そこから一気に広い通り(ファーストアベニュー)を走りつづけ、35キロ地点に行くか行かないか、そろそろ体力がつきてしまう、と感じ始める108丁目あたりで、大きな日本の旗が見えてきます。これは今年ミステリオに参加してくれたスタッフのすみえさんが、ここ10年以上に渡り、同じ場所で毎年日本の旗と大きな日本語の字で”がんばれ”というサイン立てて、応援してくださっているのです。
日本人であれば誰も気がつくこのサイン、たくさんの人たちがここを通過して勇気付けられます。

そしてこのサインを通過しBRONXを抜け、いよいよセントラルパ−クを目指して最後のふんばり。もうここまできたら、後は体力よりも気力だけ。応援の数も最後だけあって一段とパワーアップ。ずっとパークを走ってゴールかと思いきや、一端パークを出て沿道を走り、しばらくすると、またセントラルパークに入るその入り口には、巨大なスクリーンが配置され、そのスクリーンに自分の姿が大きく映し出される映像を横目でちらりと確認して、いよいよゴールまで最後の500メートル。そこでまたもや最後の坂が待ち受けています。
そして坂をあがりつめたところに、ありました、ゴール!!!! 4万人近いランナーたちは、ここできっとみんな涙を流すはず、そののくらい感動的なフィニッシュとなります。ゴールは24時間あいているので、何時間かかってゴールインしたとしても、全員に必ずメダルが渡されます。

最後に、二つの実際に見た、わあ〜〜〜すごい、というエピソードをご紹介しましょう。
ダントツ一位:最後ゴールを目指して一人の男子ランナーが走ってきた、彼がゴールを踏んだ瞬間、ガクリと両ひざが立たなくなり地面によろよろと倒れてしまう。その場にかけより、"Are you OK?(大丈夫?)" と駆け寄る一人の彼女。彼をやさしく抱きかかえ、様子をうかがうその瞬間、倒れたはずのそのランナーが急にひざまずいた、と同時にポケットから箱を取り出し、中に入っていた婚約指輪を彼女に手渡し、”Will you marry me? (結婚してほしい?)”とプロポーズ。感動で一緒に泣き崩れる女性、”Of couse? (もちろんよ!)”と答える女性に、声援していた観衆から拍手の渦と涙。

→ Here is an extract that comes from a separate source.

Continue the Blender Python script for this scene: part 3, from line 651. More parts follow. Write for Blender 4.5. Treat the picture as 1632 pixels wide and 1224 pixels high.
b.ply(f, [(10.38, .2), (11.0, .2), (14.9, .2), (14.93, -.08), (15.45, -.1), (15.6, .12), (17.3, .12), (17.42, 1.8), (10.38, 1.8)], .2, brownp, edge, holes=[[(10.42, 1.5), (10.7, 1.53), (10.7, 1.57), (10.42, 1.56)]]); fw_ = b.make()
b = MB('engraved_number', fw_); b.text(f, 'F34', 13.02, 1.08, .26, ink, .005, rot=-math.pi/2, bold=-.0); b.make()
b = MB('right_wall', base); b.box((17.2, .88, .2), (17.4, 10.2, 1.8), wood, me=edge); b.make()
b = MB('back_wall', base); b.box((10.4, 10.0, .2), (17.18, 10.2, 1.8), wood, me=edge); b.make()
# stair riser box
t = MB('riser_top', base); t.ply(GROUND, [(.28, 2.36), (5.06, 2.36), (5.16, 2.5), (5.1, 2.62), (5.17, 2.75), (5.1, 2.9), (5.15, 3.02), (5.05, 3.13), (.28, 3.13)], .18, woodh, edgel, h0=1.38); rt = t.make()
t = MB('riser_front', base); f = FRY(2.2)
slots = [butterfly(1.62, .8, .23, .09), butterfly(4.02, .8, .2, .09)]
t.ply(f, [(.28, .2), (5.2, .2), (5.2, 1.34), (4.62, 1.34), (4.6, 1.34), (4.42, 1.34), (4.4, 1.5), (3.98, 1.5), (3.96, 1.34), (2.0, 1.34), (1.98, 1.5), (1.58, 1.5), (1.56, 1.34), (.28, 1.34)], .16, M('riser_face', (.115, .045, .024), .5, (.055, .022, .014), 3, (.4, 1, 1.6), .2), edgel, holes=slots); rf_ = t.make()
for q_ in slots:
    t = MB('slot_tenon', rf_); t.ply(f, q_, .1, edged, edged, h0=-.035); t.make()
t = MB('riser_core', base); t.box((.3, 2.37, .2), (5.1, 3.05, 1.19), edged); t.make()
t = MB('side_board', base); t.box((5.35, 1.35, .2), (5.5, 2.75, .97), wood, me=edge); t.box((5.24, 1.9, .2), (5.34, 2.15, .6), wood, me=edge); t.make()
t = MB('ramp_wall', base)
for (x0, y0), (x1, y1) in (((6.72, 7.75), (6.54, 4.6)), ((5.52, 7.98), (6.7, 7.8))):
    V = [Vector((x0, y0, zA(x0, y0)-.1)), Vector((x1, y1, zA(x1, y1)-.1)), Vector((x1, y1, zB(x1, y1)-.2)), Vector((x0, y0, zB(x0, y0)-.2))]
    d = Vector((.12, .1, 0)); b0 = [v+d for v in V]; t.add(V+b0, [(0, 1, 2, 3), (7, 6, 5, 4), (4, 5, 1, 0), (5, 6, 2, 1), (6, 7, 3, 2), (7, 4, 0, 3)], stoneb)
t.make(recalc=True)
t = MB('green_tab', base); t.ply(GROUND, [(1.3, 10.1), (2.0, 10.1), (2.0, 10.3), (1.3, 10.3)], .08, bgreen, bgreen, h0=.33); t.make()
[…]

第二位:50代初め脳血栓(のうけっせん)になり、両足以外の体ほとんどが麻痺し、口もきけないBill という男性。車いすに乗って、セントラルパークでトレーニングをしている姿を時々見かけるのだが、実はBillは体が麻痺していて前に進むことができない、手で車いすの車輪をまわすこともできない、その代わりに背中を進行方向に向けて、自分の足で車いすを押しながらフルマラソンにここ数年出場している。そんな彼を応援する人たちの数は年々どんどん増えていく。今年ゴール近くでは、ものすごい数の一般の人たちが、最後は自分達もコースに出て、Billをひたすら勇気付ける。そして大きな声で応援しながら彼をゴールへと導く、”GO BILL, YOU CAN DO IT". と。

まだまだ紹介したい感動の出来事はた〜くさんあります、そのくらいこのマラソンは感動的ないろいろな人間ドラマに出逢うことができるレースです。走る人、応援する人、ボランテイアースタッフたち、このイベントに関わるすべての人たち、そして世界中からエールを送ってくれる人たちみんなが一つになれる日。この日は”走る”ことによって元気をもらう日、勇気を与え合う日、そして、この日こそが自分の為だけでない様々なMake A Difference を、一人一人が発揮できるエキサイテイングな日に変わる、それがニューヨークマラソンのすばらしさだと。